Taiwanese human rights advocates were joined by several foreign counterparts on Thursday in calling for an independent national human rights commission to be established, one that actually has the power to conduct investigations. However, their appeal will likely end up being just another statement in a debate about commissions that goes back decades.
There has been talk about establishing an official rights commission since January 2000, shortly before the first transfer of power from a Chinese Nationalist Party (KMT) administration. The key sticking point over the years has been whether such a commission would be an independent agency or part of the government and, if the latter, which branch of government should administer it.

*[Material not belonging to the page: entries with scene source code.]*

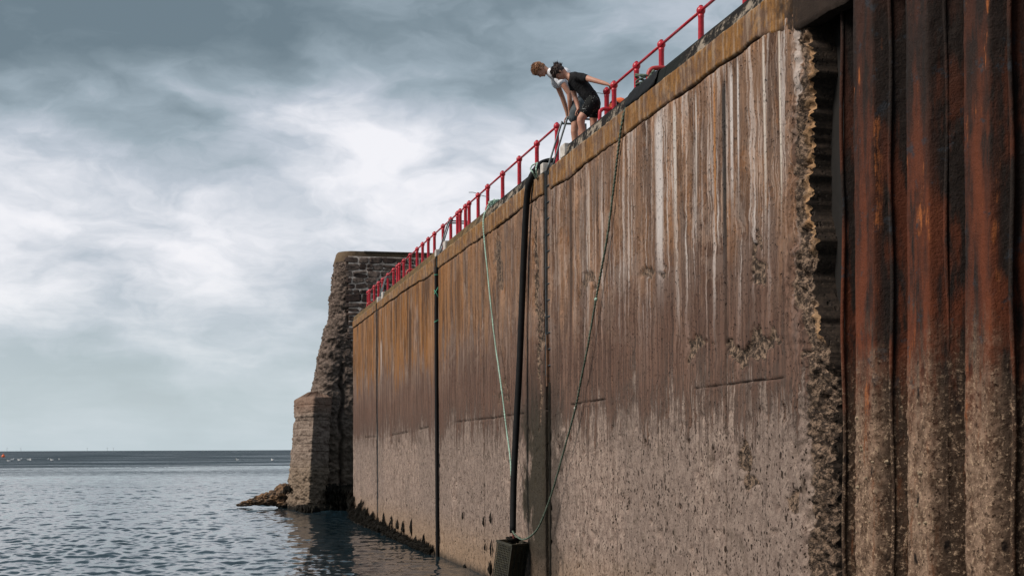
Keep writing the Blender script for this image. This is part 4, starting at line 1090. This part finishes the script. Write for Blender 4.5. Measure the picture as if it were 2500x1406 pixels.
# ================================================================== PEOPLE
VD = Vector((ST, CT, 0)); RT = Vector((CT, -ST, 0)); UP = Vector((0, 0, 1))
_ico = bmesh.new(); bmesh.ops.create_icosphere(_ico, subdivisions=3, radius=1)
IV = np.array([v.co for v in _ico.verts]); IF = np.array([[v.index for v in f.verts] for f in _ico.faces]); _ico.free()
class Blob:
    def __init__(s): s.V = []; s.F = []; s.n = 0
    def ell(s, c, ax, rad):
        Mx = np.array([[a[i] for a in ax] for i in range(3)])
        v = (IV*np.array(rad)) @ Mx.T+np.array(c)
        s.V.append(v); s.F.append(IF+s.n); s.n += len(v)
    def chain(s, pts):                 # (point, in-plane radius, sideways radius)
        for (a, r0, b0), (b, r1, b1) in zip(pts[:-1], pts[1:]):
            L = (b-a).length; k = max(2, int(L/(min(r0, r1)*.28)))
            for j in range(k+1):
                t = j/k; s.ell(a.lerp(b, t), (RT, VD, UP), (r0+(r1-r0)*t, b0+(b1-b0)*t, r0+(r1-r0)*t))
    def limb(s, pts): s.chain([(p_, r_*(1.10 if r_ > .02 else 1), r_*(1.10 if r_ > .02 else 1)) for p_, r_ in pts])
    def build(s, name, mat, parent, vox=.008, sm=3):
        me = np_mesh(name, np.concatenate(s.V), np.concatenate(s.F))
        o = bpy.data.objects.new(name, me); COL.objects.link(o)
        m_ = o.modifiers.new('r', 'REMESH'); m_.mode = 'VOXEL'; m_.voxel_size = vox; m_.use_smooth_shade = True
        m2 = o.modifiers.new('s', 'SMOOTH'); m2.iterations = sm; m2.factor = .5
        dg = bpy.context.evaluated_depsgraph_get(); dg.update()
        me2 = bpy.data.meshes.new_from_object(o.evaluated_get(dg)); me2.name = name
        o.modifiers.clear(); o.data = me2; me2.materials.clear(); me2.materials.append(mat)
        me2.polygons.foreach_set('use_smooth', [True]*len(me2.polygons))
        o.parent = parent; o.matrix_parent_inverse = Matrix.Translation(-Vector(parent.location))
        return o
def hand(B, w, d, curl, side, spread=1.0, grip=1.0, r=.0095):
    d = d.normalized(); side = side.normalized(); curl = (curl-d*curl.dot(d)).normalized()
    B.ell(w+d*.045, (side, d, curl), (.040, .048, .017)); B.ell(w+d*.01, (side, d, curl), (.028, .03, .022))
    for i, (s_, L) in enumerate(((-.030, .070), (-.010, .080), (.010, .075), (.030, .058))):
        k = w+d*.085+side*s_*spread
        a = k+(d*.8+curl*.5*grip).normalized()*L*.42
        b = a+(d*(.6-.6*grip)+curl).normalized()*L*.32
        e = b+(curl*.7-d*.7*grip+d*.3).normalized()*L*.26
        B.limb([(w+d*.05+side*s_*.8, r), (k, r), (a, r*.95), (b, r*.88), (e, r*.78)])
    k = w+d*.03+side*(-.038); a = k+(side*-.6+d*.6+curl*.5).normalized()*.034; e = a+(d*.6+curl*.7+side*.2).normalized()*.030
    B.limb([(w+d*.02+side*-.02, .013), (k, .012), (a, .011), (e, .009)])
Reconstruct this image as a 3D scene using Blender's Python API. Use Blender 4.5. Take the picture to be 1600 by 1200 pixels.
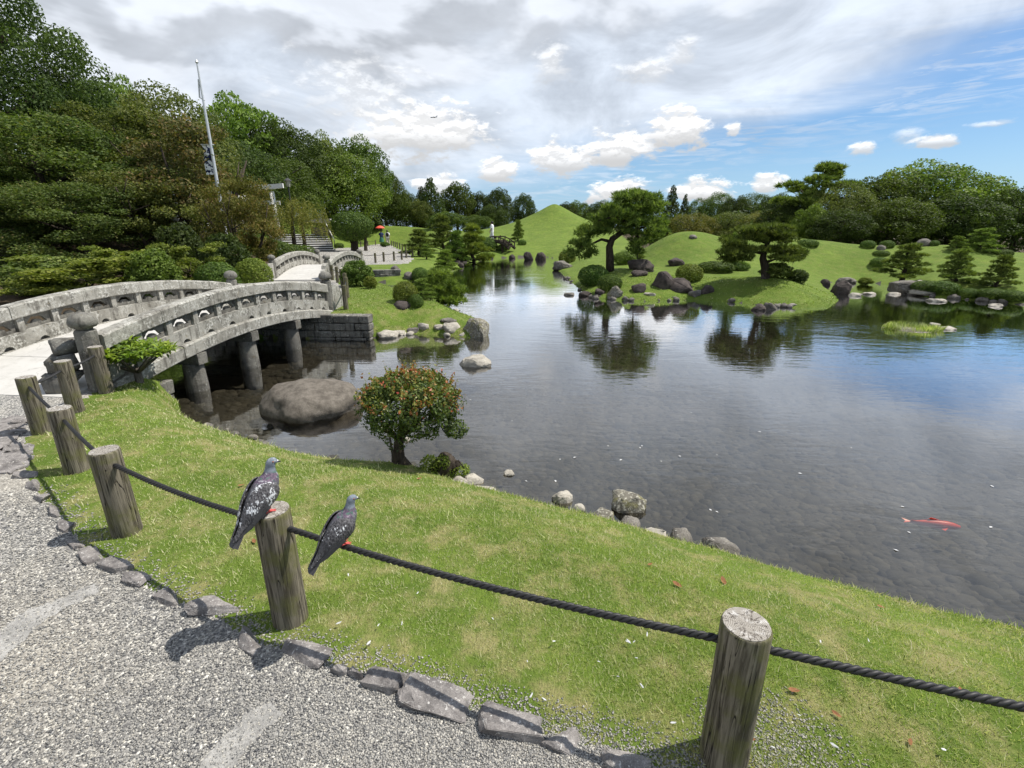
import bpy, bmesh, math, random
import numpy as np
from mathutils import Vector, Matrix, geometry

SC = bpy.context.scene
for _o in list(bpy.data.objects):
    bpy.data.objects.remove(_o)
COL = SC.collection
R = math.radians

# ------------------------------------------------------------------ camera
PITCH = 17.5
CAM_H = 1.6
cam_d = bpy.data.cameras.new('camera')
cam_d.sensor_width = 36.0
cam_d.lens = 760.0 / 1600.0 * 36.0
cam_d.clip_start = 0.05
cam_d.clip_end = 6000
cam = bpy.data.objects.new('camera', cam_d)
COL.objects.link(cam)
cam.location = (0, 0, CAM_H)
cam.rotation_euler = (R(90 - PITCH), 0, 0)
SC.camera = cam

# ------------------------------------------------------------------ exposure
SC.view_settings.view_transform = 'Standard'
SC.view_settings.look = 'None'
SC.view_settings.exposure = 0.32
SC.view_settings.gamma = 1.0
SC.view_settings.use_curve_mapping = False
SC.cycles.use_denoising = True
SC.cycles.use_adaptive_sampling = True
SC.cycles.adaptive_threshold = .02
SC.cycles.max_bounces = 5
SC.cycles.diffuse_bounces = 2
SC.cycles.glossy_bounces = 2
SC.cycles.transmission_bounces = 3
SC.cycles.transparent_max_bounces = 5
SC.cycles.caustics_reflective = False
SC.cycles.caustics_refractive = False
SC.cycles.sample_clamp_indirect = 6.0

# ------------------------------------------------------------------ sun
SUN_EL = 59.0
sun_d = bpy.data.lights.new('sun', 'SUN')
sun_d.energy = 5.0
sun_d.angle = R(0.53)
sun_d.color = (1.0, 0.955, 0.88)
sun = bpy.data.objects.new('sun', sun_d)
COL.objects.link(sun)
_sd = Vector((math.cos(R(SUN_EL)) * math.cos(R(13)), math.cos(R(SUN_EL)) * math.sin(R(13)), math.sin(R(SUN_EL))))
sun.rotation_euler = _sd.to_track_quat('Z', 'Y').to_euler()
sun.location = (20, 0, 40)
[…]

The gulf between the pan-blue and pan-green camps has also been a hindrance, as it has been since the late 1970s, when the then-KMT government pre-empted opposition moves to create a non-government organization (NGO) for human rights by establishing the Chinese Human Rights Association in 1979.

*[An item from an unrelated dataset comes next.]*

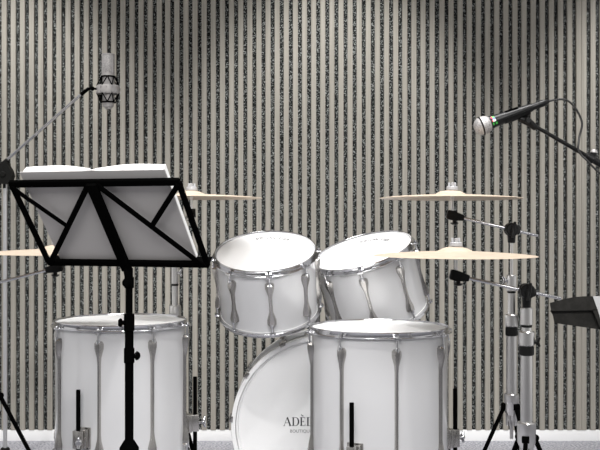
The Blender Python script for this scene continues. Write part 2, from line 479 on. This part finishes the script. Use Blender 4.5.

In those days there could only be one organization for any specific activity registered with the government and so the first one to register became the de facto NGO and applications by subsequent groups for recognition were denied, whether it was a women’s group or labor union. This forced the Taiwan Association for Human Rights, established by members of the tangwai (黨外, outside the party), to operate illegally until it was able to win recognition in 1995.
Fourteen years ago, the Chinese Human Rights Association argued that the work of a rights commission should focus on educating the public and advising the government. It also thought the commission should be placed under its remit. While the association had been active in promoting human rights, it was still seen as very much a pro-KMT group.

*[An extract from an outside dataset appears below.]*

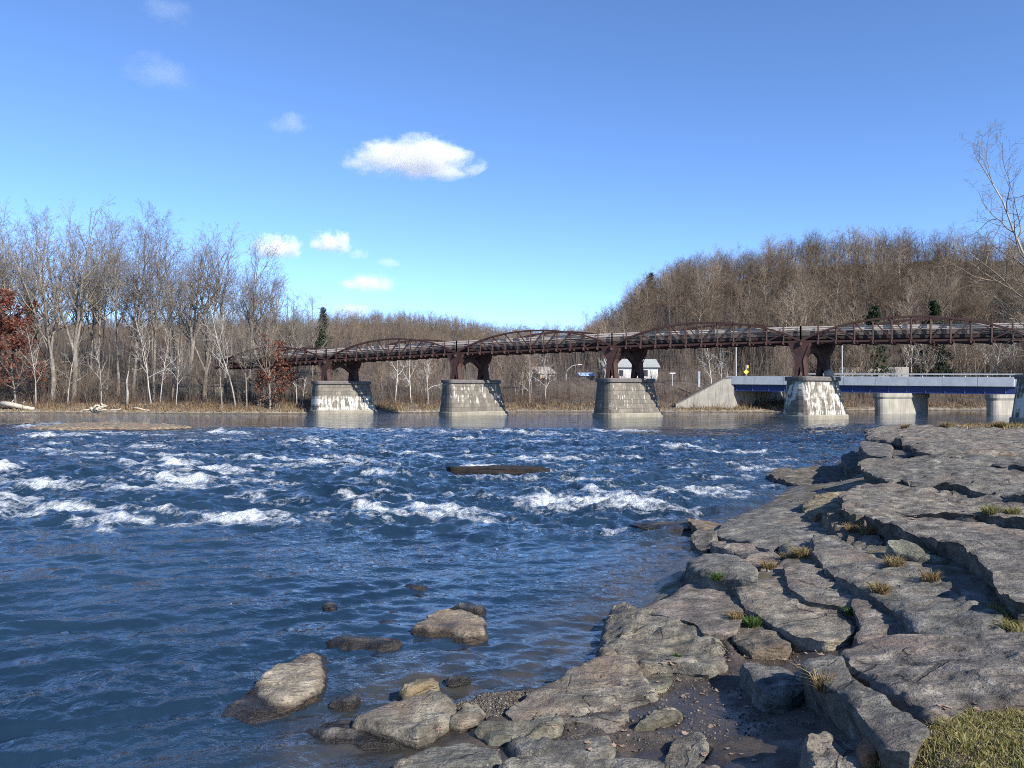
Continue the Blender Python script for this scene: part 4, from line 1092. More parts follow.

Others felt such a commission should produce annual reports on the state of human rights in Taiwan and create a human rights index for the nation. Still others wanted a commission that would be empowered to investigate abuses of the White Terror era.
Early on in former president Chen Shui-bian’s (陳水扁) time in office, there was an effort to establish a national commission that could investigate rights abuses, issue annual reports, suggest amendments to improve legal protection of citizens’ rights and push for Taiwan’s participation in international human-rights associations. Those efforts went nowhere in the face of KMT legislative intransigence.
In 2009, the legislature ratified the International Covenant on Civil and Political Rights and the International Covenant of Economic, Social and Cultural Rights, and President Ma Ying-jeou (馬英九) signed them into law.
Ma marked Human Rights Day in 2010 by establishing an 18-member human rights commission under the leadership of then-vice president Vincent Siew (蕭萬長). The commission was made up of four government officials, including Siew, and 14 rights “experts.” Ma said it would establish rights policies and produce annual reports. However, it had no authority to investigate or review human rights violations.
Any complaints about the built-in ineffectiveness of the new organization were countered by officials noting that the Cabinet already had a task force to promote human rights, while the Control Yuan had its own human rights protection commission.
Four years on and Taiwan still lacks a national human rights institution worthy of its name or one that conforms to the Paris Principles adopted by the UN General Assembly in 1993. Those principles call for a rights institution that is funded by a nation’s government, but is independent of it. Such a body reviews complaints about rights violations, assists in transitional justice processes and helps in the development of democratic institutions.
If it is up to the KMT, Taiwan will wait a long time for a true rights commission, one that has teeth.